» **Available data**
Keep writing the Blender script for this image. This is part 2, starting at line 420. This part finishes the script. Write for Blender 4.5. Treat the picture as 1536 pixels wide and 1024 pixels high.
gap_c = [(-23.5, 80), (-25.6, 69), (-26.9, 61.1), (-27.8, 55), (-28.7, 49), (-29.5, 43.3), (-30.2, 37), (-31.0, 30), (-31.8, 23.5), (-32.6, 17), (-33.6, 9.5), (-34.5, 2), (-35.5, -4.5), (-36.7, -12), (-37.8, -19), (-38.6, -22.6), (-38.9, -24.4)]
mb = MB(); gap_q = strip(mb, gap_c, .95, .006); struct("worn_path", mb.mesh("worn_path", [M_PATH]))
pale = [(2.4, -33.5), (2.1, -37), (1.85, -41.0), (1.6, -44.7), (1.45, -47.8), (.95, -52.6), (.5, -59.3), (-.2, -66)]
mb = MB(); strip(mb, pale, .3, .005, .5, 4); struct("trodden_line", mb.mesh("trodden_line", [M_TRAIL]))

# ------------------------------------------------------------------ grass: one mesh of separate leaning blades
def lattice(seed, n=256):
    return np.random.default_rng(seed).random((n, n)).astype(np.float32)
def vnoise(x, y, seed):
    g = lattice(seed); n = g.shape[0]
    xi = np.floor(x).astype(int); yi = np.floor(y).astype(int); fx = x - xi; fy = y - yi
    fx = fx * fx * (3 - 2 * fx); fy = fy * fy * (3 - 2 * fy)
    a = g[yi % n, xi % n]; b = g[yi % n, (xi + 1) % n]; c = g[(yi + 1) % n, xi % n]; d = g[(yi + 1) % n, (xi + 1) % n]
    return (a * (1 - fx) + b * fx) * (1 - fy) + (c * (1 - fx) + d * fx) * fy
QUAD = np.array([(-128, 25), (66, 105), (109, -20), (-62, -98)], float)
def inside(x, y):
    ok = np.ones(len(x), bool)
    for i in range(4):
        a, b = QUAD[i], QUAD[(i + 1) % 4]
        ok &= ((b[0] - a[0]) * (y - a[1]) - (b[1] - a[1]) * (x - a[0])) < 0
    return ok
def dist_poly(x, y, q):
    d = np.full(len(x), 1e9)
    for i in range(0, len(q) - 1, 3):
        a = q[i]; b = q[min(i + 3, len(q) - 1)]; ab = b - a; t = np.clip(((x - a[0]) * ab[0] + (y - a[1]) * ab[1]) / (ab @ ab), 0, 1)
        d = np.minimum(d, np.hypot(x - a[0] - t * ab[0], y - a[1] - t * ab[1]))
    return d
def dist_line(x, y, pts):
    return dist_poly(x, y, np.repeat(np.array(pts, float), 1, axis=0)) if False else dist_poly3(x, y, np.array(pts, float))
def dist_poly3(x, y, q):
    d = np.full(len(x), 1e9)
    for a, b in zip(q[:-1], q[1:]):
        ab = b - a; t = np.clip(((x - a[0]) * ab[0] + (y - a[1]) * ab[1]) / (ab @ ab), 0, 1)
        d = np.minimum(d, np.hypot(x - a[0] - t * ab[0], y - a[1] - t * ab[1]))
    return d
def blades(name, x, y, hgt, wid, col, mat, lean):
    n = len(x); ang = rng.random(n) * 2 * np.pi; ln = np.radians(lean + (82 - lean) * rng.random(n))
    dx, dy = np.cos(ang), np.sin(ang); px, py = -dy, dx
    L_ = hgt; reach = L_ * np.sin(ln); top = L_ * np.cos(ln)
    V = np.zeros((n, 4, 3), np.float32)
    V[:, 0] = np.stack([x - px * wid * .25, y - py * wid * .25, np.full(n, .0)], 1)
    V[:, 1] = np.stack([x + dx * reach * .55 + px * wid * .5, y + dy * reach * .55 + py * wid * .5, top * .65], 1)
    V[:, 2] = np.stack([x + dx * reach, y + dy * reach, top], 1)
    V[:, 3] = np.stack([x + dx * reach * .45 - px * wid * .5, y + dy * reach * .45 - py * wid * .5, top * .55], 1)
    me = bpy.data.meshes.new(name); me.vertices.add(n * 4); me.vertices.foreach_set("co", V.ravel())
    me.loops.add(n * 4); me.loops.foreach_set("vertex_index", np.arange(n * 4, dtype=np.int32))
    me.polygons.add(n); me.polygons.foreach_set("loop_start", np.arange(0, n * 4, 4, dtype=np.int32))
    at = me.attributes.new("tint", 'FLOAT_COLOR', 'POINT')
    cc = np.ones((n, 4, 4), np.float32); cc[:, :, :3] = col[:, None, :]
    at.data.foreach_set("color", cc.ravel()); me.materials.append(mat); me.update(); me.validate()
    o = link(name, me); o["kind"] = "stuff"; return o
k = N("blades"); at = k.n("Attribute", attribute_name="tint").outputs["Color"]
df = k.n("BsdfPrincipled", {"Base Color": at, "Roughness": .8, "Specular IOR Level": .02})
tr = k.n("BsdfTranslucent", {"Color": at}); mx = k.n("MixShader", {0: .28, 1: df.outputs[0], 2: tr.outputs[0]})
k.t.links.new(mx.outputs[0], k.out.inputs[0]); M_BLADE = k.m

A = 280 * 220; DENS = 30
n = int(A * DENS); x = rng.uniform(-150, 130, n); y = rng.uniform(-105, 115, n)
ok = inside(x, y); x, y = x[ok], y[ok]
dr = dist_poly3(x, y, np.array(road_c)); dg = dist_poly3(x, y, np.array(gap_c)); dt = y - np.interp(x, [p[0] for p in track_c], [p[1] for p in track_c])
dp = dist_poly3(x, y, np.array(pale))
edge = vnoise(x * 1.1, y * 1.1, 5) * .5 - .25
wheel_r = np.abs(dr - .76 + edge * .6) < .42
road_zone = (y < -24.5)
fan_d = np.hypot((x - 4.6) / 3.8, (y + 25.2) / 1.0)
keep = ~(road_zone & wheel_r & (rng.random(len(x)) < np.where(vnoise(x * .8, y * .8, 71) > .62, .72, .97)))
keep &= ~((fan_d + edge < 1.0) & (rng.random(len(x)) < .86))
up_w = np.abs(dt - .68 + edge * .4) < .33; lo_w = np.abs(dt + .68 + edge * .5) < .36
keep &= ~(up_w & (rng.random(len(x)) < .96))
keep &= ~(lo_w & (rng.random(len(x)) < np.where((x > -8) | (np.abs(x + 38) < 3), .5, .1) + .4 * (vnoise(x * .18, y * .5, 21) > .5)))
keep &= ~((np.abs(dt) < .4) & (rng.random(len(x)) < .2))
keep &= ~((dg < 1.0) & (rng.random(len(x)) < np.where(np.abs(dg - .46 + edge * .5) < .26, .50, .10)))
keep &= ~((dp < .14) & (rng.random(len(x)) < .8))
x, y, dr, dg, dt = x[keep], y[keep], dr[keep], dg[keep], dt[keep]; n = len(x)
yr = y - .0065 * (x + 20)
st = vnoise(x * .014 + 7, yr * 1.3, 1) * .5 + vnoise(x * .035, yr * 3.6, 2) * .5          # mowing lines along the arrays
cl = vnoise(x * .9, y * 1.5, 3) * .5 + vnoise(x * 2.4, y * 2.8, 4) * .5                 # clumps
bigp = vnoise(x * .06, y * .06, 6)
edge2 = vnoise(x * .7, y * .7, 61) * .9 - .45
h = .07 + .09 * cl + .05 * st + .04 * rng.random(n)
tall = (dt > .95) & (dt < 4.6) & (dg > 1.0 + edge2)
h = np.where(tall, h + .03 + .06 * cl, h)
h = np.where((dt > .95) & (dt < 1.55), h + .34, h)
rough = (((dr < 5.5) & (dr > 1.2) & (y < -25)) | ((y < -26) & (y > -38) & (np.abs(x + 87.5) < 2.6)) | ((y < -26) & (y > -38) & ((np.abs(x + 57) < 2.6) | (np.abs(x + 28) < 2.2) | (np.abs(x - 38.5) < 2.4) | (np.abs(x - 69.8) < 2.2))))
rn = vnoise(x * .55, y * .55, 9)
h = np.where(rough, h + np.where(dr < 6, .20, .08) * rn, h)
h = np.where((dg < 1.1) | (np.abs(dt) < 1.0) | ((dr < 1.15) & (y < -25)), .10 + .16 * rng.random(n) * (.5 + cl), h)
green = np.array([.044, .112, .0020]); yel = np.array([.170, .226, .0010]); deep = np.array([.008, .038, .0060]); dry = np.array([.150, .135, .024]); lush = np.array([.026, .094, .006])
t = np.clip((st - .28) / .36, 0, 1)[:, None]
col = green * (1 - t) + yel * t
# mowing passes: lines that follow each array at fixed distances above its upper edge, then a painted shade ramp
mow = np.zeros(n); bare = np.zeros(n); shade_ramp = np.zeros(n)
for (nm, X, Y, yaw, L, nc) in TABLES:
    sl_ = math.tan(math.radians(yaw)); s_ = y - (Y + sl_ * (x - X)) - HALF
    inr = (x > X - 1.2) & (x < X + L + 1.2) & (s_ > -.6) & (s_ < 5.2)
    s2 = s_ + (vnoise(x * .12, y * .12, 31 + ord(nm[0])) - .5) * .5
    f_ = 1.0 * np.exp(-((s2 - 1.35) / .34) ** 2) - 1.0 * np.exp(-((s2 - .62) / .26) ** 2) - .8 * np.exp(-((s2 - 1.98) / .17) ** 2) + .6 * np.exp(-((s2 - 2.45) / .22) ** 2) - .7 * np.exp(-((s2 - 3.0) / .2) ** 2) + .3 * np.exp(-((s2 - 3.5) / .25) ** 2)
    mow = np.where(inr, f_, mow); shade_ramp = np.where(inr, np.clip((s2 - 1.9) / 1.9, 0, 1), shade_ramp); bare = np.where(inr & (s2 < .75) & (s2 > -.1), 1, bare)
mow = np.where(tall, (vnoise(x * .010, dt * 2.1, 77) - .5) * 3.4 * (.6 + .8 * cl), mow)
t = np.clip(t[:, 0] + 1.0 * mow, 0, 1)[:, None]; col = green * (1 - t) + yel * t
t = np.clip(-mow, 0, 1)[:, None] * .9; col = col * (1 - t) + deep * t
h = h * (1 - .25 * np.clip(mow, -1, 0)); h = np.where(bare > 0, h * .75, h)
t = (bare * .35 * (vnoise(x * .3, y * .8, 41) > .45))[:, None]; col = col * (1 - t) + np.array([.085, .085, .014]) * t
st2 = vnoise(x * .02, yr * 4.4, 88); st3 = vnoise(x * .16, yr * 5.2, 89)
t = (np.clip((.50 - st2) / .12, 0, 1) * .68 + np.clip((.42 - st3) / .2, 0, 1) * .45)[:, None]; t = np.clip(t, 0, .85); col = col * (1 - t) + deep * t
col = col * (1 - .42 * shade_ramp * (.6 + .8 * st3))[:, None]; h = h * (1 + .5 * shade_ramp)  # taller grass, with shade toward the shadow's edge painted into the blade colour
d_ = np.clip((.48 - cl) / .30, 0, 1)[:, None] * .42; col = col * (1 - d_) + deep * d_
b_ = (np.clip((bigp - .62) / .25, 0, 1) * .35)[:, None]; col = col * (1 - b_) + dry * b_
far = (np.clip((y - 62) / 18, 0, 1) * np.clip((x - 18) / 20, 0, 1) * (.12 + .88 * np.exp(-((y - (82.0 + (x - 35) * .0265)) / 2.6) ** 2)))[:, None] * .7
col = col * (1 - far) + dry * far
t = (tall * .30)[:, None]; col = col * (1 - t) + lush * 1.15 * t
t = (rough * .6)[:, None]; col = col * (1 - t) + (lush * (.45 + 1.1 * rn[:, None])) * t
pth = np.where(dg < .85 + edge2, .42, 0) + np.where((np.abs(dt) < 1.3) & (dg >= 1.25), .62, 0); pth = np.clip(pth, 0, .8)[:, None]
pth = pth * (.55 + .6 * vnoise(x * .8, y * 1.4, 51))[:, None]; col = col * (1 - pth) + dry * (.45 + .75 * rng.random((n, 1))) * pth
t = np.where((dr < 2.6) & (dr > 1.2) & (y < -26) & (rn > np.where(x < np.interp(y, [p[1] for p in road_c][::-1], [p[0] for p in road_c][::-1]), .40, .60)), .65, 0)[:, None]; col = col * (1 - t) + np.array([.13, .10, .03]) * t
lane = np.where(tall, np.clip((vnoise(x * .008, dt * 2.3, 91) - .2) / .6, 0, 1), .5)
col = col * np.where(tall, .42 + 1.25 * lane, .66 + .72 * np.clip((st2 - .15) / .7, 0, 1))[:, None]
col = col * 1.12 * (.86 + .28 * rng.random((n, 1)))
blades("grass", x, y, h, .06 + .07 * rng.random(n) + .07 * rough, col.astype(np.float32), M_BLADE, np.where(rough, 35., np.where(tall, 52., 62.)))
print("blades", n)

» **Given request**
Both the line with "mow = np.where(inr, f_, mow);" and the line with "t = np.clip(-mow, 0, 1)[:, None]" belong in the answer; write them out exactly, with every line between.

» **Answer to this problem**
    mow = np.where(inr, f_, mow); shade_ramp = np.where(inr, np.clip((s2 - 1.9) / 1.9, 0, 1), shade_ramp); bare = np.where(inr & (s2 < .75) & (s2 > -.1), 1, bare)
mow = np.where(tall, (vnoise(x * .010, dt * 2.1, 77) - .5) * 3.4 * (.6 + .8 * cl), mow)
t = np.clip(t[:, 0] + 1.0 * mow, 0, 1)[:, None]; col = green * (1 - t) + yel * t
t = np.clip(-mow, 0, 1)[:, None] * .9; col = col * (1 - t) + deep * t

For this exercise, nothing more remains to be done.